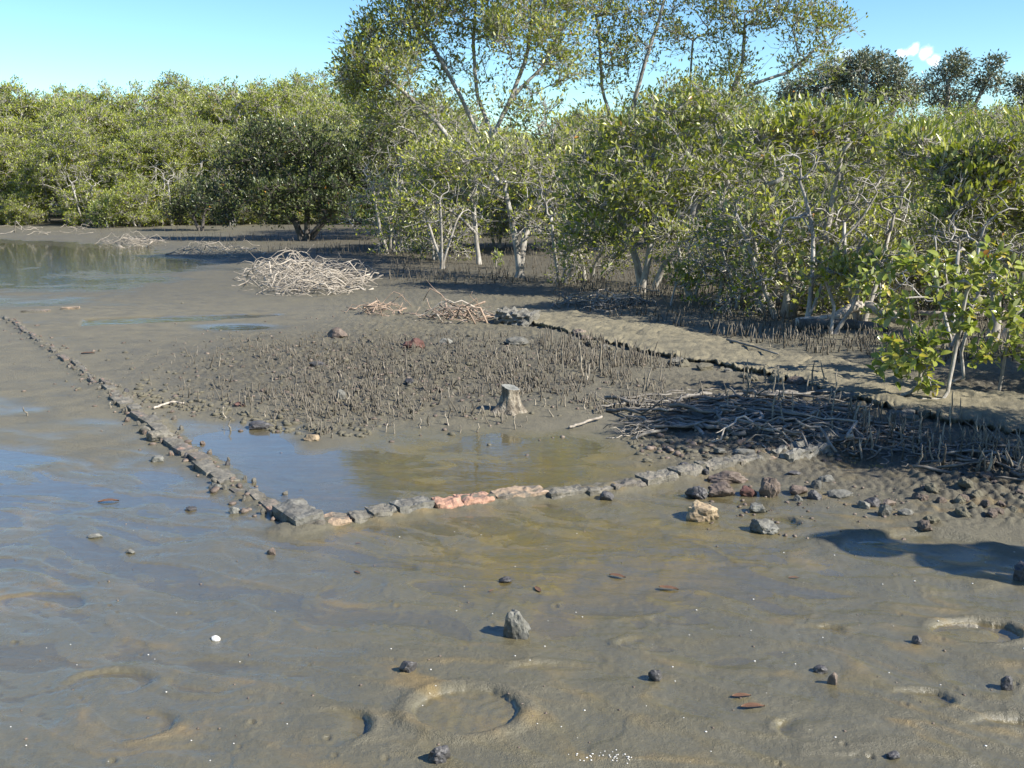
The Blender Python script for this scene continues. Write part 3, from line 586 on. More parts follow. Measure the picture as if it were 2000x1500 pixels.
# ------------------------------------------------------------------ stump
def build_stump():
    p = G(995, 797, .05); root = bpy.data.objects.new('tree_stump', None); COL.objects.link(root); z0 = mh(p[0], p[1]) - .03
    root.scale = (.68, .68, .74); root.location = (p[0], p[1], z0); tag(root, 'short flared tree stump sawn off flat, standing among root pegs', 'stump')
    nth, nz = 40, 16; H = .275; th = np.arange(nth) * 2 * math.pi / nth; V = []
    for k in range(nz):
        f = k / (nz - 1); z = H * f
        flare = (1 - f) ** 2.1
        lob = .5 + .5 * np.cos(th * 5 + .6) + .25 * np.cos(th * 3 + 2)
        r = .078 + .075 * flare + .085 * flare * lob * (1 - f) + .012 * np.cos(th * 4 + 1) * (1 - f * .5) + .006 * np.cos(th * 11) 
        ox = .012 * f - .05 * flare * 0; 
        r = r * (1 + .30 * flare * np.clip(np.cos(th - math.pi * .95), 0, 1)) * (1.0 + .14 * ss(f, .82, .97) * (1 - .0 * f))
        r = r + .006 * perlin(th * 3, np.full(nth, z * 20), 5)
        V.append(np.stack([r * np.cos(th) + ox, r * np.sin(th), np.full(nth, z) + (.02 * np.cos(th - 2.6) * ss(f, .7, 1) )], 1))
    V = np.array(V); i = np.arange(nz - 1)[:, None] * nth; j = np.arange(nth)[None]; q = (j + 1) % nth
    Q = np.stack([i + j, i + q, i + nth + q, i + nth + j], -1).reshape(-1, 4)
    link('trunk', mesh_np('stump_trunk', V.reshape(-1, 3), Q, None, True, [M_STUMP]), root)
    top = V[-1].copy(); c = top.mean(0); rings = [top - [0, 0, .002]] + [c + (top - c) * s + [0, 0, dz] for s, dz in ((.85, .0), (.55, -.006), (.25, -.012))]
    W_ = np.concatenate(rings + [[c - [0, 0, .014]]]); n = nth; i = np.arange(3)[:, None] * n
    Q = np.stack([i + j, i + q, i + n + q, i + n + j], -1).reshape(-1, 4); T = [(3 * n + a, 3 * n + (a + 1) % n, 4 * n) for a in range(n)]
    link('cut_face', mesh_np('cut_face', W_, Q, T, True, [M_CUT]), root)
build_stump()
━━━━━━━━
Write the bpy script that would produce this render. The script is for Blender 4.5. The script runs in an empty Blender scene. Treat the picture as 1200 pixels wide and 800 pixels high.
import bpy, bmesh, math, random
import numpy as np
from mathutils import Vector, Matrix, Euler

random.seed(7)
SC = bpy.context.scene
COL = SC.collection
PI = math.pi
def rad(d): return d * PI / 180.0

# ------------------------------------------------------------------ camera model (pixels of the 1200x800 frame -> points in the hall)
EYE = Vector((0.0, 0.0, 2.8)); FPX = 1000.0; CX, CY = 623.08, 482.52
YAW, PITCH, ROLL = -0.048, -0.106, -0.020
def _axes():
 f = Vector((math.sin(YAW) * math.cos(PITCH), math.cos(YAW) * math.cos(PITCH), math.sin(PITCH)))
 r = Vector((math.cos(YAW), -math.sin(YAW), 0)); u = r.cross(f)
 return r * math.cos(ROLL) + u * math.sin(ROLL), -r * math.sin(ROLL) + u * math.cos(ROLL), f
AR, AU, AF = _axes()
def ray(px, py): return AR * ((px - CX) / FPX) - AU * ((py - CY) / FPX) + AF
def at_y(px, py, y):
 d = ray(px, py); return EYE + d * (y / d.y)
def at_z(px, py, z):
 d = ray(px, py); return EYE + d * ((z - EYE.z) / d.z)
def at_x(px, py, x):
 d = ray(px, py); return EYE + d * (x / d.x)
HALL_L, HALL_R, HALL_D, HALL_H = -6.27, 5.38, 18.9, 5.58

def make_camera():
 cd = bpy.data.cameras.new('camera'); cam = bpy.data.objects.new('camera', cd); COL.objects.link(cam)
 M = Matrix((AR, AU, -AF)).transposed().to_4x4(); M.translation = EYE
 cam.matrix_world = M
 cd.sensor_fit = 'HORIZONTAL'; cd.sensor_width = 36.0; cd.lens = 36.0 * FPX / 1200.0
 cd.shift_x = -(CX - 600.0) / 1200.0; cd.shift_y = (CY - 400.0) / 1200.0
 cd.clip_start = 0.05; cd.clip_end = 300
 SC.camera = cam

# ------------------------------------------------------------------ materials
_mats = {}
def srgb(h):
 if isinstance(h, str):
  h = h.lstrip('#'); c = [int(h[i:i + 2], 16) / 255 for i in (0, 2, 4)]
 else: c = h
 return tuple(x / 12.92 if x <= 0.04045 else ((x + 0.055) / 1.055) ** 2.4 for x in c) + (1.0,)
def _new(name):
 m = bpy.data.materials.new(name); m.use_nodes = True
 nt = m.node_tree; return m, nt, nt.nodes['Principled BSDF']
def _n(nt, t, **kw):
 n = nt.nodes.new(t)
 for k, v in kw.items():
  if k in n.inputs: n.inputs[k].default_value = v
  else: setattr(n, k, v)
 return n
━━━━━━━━
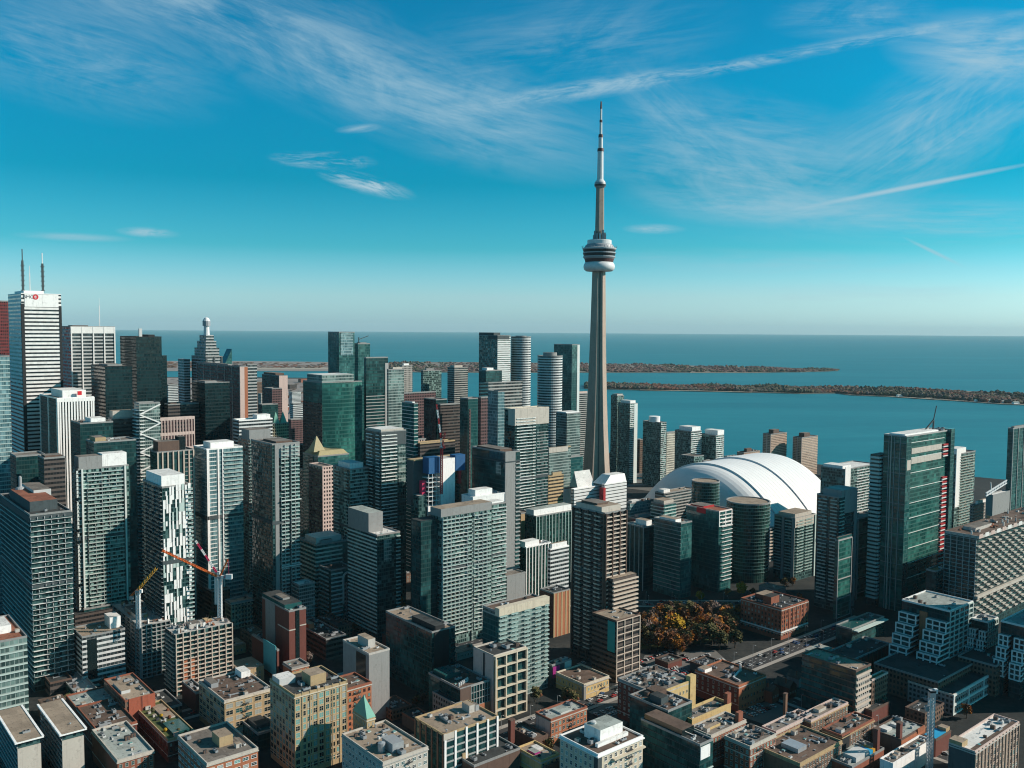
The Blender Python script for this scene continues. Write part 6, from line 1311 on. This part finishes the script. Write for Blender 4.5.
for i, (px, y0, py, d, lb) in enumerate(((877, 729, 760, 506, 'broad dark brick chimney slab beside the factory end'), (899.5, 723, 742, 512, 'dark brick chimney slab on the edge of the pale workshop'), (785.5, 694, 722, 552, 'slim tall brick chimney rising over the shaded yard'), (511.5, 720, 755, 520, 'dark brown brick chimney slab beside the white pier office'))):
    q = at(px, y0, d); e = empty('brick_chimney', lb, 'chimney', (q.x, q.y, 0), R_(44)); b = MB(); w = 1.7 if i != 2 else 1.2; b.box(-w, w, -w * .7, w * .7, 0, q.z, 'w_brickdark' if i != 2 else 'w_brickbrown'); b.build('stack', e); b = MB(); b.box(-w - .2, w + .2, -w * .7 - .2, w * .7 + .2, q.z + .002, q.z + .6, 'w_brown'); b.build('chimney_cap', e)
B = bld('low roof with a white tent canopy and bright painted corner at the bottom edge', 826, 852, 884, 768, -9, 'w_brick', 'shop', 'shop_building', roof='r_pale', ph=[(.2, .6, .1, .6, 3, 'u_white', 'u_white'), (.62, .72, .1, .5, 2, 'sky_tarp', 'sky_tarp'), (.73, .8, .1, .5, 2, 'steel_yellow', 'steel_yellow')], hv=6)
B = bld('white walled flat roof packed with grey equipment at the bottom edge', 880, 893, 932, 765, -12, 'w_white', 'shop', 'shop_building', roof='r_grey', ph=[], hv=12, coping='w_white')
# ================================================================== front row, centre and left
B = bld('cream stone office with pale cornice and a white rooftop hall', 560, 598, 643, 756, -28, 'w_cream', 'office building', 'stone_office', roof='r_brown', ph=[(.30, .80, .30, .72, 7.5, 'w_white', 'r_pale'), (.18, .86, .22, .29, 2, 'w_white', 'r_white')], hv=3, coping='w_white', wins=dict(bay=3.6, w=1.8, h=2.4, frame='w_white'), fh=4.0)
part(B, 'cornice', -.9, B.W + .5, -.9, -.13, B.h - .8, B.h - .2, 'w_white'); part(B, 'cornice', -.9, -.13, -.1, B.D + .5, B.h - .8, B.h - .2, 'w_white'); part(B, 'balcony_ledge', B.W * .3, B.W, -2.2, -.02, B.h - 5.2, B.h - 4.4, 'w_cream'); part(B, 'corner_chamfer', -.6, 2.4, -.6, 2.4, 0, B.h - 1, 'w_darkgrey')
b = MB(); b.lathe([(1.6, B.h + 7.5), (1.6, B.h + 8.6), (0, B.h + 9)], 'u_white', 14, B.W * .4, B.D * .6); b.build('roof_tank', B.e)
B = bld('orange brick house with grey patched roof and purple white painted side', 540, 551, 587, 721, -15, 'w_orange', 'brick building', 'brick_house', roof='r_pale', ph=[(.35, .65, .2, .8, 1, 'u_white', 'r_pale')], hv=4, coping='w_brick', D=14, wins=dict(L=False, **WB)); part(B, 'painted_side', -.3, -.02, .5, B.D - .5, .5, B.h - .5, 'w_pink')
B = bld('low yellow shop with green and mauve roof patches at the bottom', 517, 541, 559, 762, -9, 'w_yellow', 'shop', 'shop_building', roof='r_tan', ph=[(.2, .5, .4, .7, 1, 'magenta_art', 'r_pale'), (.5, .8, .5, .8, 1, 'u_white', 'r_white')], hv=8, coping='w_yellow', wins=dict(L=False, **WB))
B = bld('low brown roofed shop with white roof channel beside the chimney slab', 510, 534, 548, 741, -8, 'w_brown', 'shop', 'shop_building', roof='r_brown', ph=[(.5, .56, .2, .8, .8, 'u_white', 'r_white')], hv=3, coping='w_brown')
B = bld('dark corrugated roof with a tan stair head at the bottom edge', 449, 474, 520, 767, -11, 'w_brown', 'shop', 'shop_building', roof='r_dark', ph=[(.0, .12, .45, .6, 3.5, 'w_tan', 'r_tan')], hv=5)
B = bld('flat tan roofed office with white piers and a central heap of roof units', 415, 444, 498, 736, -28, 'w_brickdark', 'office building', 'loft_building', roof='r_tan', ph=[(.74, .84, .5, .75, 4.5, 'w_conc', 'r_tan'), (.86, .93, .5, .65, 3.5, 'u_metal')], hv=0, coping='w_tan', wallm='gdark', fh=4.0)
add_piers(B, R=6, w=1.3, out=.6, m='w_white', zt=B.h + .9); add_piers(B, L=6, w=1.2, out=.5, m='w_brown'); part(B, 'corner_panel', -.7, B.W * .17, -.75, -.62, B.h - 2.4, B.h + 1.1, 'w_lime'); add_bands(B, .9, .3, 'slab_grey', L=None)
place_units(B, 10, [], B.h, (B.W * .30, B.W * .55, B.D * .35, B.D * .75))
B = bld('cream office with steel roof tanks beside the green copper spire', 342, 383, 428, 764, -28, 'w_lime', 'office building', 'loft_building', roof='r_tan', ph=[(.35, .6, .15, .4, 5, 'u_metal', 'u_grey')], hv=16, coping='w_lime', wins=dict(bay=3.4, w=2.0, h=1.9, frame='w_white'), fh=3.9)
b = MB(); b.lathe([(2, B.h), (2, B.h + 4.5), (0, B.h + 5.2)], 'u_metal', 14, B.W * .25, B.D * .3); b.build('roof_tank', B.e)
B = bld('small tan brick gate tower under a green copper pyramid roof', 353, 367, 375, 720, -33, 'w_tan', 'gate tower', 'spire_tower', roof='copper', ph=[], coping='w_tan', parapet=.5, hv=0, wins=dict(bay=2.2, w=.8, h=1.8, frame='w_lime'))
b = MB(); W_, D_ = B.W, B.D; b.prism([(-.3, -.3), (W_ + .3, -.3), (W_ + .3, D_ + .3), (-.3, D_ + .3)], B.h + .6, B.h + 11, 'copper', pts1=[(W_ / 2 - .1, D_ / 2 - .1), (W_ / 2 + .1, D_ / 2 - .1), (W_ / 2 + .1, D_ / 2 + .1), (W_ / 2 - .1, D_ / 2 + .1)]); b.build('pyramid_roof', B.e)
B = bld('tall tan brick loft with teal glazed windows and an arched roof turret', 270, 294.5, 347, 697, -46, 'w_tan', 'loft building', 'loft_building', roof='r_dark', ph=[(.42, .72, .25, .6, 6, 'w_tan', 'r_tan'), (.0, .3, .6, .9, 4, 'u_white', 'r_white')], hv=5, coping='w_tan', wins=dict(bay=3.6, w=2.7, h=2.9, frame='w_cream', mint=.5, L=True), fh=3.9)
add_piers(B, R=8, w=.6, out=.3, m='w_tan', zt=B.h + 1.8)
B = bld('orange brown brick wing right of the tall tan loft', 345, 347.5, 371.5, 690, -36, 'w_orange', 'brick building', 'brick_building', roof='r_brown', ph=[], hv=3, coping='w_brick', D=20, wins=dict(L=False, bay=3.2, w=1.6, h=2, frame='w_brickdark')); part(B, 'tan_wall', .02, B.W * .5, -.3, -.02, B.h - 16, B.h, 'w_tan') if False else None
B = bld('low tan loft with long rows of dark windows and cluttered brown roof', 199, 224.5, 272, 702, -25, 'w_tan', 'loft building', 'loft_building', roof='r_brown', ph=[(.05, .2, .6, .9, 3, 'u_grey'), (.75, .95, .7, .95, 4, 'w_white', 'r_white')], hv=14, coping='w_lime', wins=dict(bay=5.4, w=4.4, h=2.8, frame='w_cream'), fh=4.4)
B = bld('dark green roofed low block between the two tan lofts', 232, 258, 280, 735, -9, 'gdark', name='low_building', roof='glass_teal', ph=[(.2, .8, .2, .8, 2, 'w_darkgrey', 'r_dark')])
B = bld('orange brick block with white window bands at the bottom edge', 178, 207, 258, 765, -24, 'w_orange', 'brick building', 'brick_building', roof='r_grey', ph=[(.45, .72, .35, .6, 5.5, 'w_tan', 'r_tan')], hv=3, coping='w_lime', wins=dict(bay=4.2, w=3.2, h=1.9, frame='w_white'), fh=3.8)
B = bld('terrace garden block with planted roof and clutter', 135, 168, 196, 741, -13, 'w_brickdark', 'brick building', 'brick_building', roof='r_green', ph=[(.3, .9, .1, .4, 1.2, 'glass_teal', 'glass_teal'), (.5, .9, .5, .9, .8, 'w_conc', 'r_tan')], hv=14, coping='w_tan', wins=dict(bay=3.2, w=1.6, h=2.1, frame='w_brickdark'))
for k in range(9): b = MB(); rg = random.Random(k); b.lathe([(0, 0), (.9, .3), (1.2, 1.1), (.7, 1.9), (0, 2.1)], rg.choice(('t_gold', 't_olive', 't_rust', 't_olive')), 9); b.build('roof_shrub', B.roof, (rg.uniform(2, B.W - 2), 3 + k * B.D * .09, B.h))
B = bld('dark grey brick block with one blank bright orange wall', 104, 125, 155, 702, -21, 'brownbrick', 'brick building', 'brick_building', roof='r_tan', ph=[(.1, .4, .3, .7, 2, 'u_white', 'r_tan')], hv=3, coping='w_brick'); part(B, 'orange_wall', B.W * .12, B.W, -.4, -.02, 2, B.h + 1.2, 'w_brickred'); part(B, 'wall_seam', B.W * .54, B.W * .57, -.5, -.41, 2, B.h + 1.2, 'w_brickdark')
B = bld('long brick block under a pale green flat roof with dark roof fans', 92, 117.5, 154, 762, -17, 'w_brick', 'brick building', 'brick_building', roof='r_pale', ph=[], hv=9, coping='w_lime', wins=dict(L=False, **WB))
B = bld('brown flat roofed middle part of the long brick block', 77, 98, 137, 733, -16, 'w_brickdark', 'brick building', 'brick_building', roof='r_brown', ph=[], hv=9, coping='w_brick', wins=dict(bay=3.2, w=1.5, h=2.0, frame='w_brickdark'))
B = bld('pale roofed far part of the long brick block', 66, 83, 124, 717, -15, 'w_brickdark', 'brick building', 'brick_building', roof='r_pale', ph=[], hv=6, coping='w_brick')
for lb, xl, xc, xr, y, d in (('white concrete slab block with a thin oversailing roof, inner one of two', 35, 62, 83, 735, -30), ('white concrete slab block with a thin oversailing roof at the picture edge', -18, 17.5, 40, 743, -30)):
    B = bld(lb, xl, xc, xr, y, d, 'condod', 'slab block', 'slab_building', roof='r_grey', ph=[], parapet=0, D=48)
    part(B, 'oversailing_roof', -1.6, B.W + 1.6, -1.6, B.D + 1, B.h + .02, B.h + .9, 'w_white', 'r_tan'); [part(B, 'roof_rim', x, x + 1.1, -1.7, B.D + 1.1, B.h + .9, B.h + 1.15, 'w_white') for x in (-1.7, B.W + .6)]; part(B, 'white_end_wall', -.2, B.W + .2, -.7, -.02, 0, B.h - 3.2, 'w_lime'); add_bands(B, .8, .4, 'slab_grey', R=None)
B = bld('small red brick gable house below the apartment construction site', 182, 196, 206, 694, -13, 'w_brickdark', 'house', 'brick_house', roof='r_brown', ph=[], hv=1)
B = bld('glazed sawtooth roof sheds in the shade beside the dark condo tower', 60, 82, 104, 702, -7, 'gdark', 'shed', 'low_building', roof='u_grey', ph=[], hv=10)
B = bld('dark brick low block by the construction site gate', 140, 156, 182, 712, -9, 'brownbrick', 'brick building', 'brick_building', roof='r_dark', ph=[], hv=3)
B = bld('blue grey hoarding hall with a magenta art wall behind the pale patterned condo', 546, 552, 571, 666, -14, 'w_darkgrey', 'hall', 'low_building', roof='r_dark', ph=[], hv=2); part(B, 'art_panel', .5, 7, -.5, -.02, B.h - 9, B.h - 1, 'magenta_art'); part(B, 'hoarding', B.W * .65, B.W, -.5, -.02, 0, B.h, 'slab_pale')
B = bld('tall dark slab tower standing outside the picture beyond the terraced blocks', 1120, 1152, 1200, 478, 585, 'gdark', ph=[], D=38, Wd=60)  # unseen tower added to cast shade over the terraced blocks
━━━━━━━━
## Exercise aim
Look through the entries and work out how many lines have the word "Python" in them; reply with that number only.

## Written answer
2